Now I’m all ears for an all red veined example. And it continues . . . 

That was happy accident number one from Rob’s freebie pile. Here’s number two:


I like these later Moore “Mastercraft” pencils, and I figured since I probably already had one, I wouldn’t mind carrying this one around as an everyday doodler (and besides, I told myself, it’s “free”).


And then I checked my photo archive . . .


I couldn’t have called a better shot.


That blue “Hiriter” is another one I wouldn’t have thought twice about if there was more money to be paid. Hiriter was a David Kahn brand (Kahn is best known as maker of the Wearever), although I don’t know if the Hiriter was for Kahn’s own account or whether it was supplied to some retailer. It wasn’t a high quality affair, but still – I liked the clip and the color, and when I got it home:


Now I have one that has all of its parts.

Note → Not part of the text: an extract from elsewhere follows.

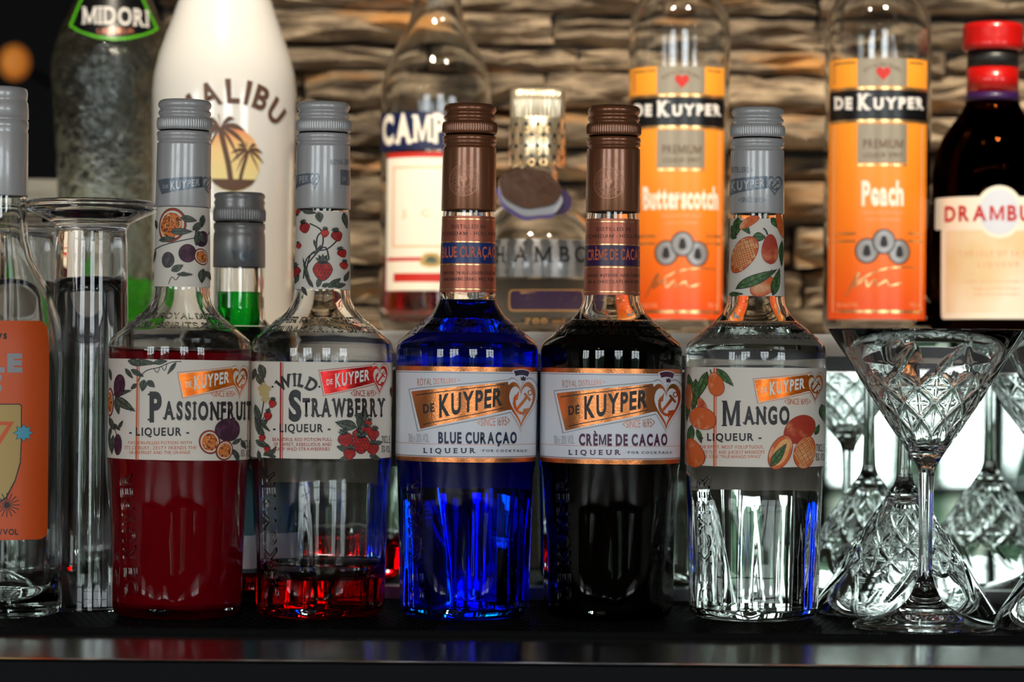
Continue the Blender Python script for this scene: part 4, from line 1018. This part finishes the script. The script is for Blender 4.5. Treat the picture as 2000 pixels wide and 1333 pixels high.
def martini_mesh():
    zz = lambda y: (1219.5-y)*UK
    zb, zt2 = zz(885), zz(638)
    prof = []
    bowl = [(r*UK, zz(y)) for r, y in U[:9]]
    stem = smooth_prof([(r*UK, zz(y)) for r, y in U[8:]], 3)
    dense = []
    for (a, b) in zip(bowl, bowl[1:]):
        nn = 9
        for i in range(nn): dense.append((a[0]+(b[0]-a[0])*i/nn, a[1]+(b[1]-a[1])*i/nn))
    inner = [((r*.955-6)*UK, zz(y)) for r, y in U[1:8]]
    inner = [(0, zz(873)), (18*UK, zz(873)), (27*UK, zz(870))]+[(max(r, 28*UK), z) for r, z in inner[::-1]]+[(190.5*UK, zz(638.6)), (192.5*UK, zz(637.6))]
    prof = inner+dense+stem+[(120*UK, zz(1218.5)), (60*UK, zz(1210)), (0, zz(1205))]
    k0 = len(inner); k1 = k0+len(dense)
    bm = bmesh.new(); N = 264; rings = []
    for idx, (r, z) in enumerate(prof):
        if r < 1e-6: rings.append([bm.verts.new((0, 0, z))]); continue
        ring = []
        for i in range(N):
            a = 2*pi*i/N; rr = r
            if k0 <= idx < k1: rr = r-cut(r, z, a, zb, zt2)
            elif k1 <= idx < k1+24: rr = r*(1+.05*cos(6*a)*(1 if r < 30*UK else 0))
            ring.append(bm.verts.new((rr*sin(a), -rr*cos(a), z)))
        rings.append(ring)
    for A, B in zip(rings, rings[1:]):
        for i in range(N):
            j = (i+1) % N
            if len(A) == 1: bm.faces.new((A[0], B[j], B[i]))
            elif len(B) == 1: bm.faces.new((A[i], A[j], B[0]))
            else: bm.faces.new((A[i], A[j], B[j], B[i]))
    bmesh.ops.recalc_face_normals(bm, faces=bm.faces)
    return bm, zz
bm, zz = martini_mesh()
# split in bowl / stem and foot so each is a part of the glass
me_bm = bm
proto = empty('martini_glass', (0, 0, 0))
zc = zz(900)
def part_from(bm, test, name):
    b = bm.copy(); bmesh.ops.delete(b, geom=[f for f in b.faces if not test(f.calc_center_median().z)], context='FACES')
    return link(name, b, M['crystal'], proto)
bowl_o = part_from(me_bm, lambda z: z > zc, 'bowl')
stem_o = part_from(me_bm, lambda z: zz(1150) < z <= zc, 'stem')
foot_o = part_from(me_bm, lambda z: z <= zz(1150), 'foot')
me_bm.free()
MH = zz(637.6)
def martini(px, py, D, up, label, rot=0, first=[True], group='cut crystal martini glasses'):
    b = P(px, py, D)
    if first[0]: r = proto; first[0] = False
    else:
        r = proto.copy(); COL.objects.link(r)
        for c in (bowl_o, stem_o, foot_o):
            q = c.copy(); COL.objects.link(q); q.parent = r
    tag(r, label, 'glass', group)
    r.location = (b.x, b.y, .0003 if up else MH+.0003); r.rotation_euler = (0 if up else pi, 0, radians(rot))
    return r
martini(1806, 1220, 1.465, True, 'cut crystal martini glass standing upright on its foot at the right')
martini(1764, 1197, 1.5575, False, 'upturned cut crystal martini glass behind the upright one', 12)
martini(2128, 1220, 1.478, False, 'upturned cut crystal martini glass cut off at the lower right corner', 5)
martini(2112, 1190, 1.576, True, 'upright cut crystal martini glass cut off by the right edge of the picture', 8)

# ------------------------------------------------------------------ bottles on the upper shelf
DS = 1.85
def shelf_bottle(name, label, cx, D, prof, **kw):
    yb = HOR-(SZ-CAMZ)*F/D + (cx-1000)*sin(ROLL)
    prof = [(r, yb if i == 0 else min(y, yb)) for i, (r, y) in enumerate(prof)]
    return px_bottle(name, label, cx, yb, D, prof, SZ, **kw)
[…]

As for the last one in this group, it is a Dur-O-Lite and one of the earliest ones, at that. The company was founded in 1926, and that square bolt securing the clip to the barrel was only used until 1928. It isn’t the earliest, but it’s pretty early – that longer nose was adopted in early 1927.

I was sure I had one, but I’m a sucker for these and if I run across one that needs a clip or a good nose, I figured it would be handy to have. Besides . . . its free . . . and yes, I did have one.


But the one I have didn’t have this written on the side, which I didn’t notice when I plucked it from the pile to bring home:

I’m confident that if I had actually spent additional money on these things, I would never have batted four for four!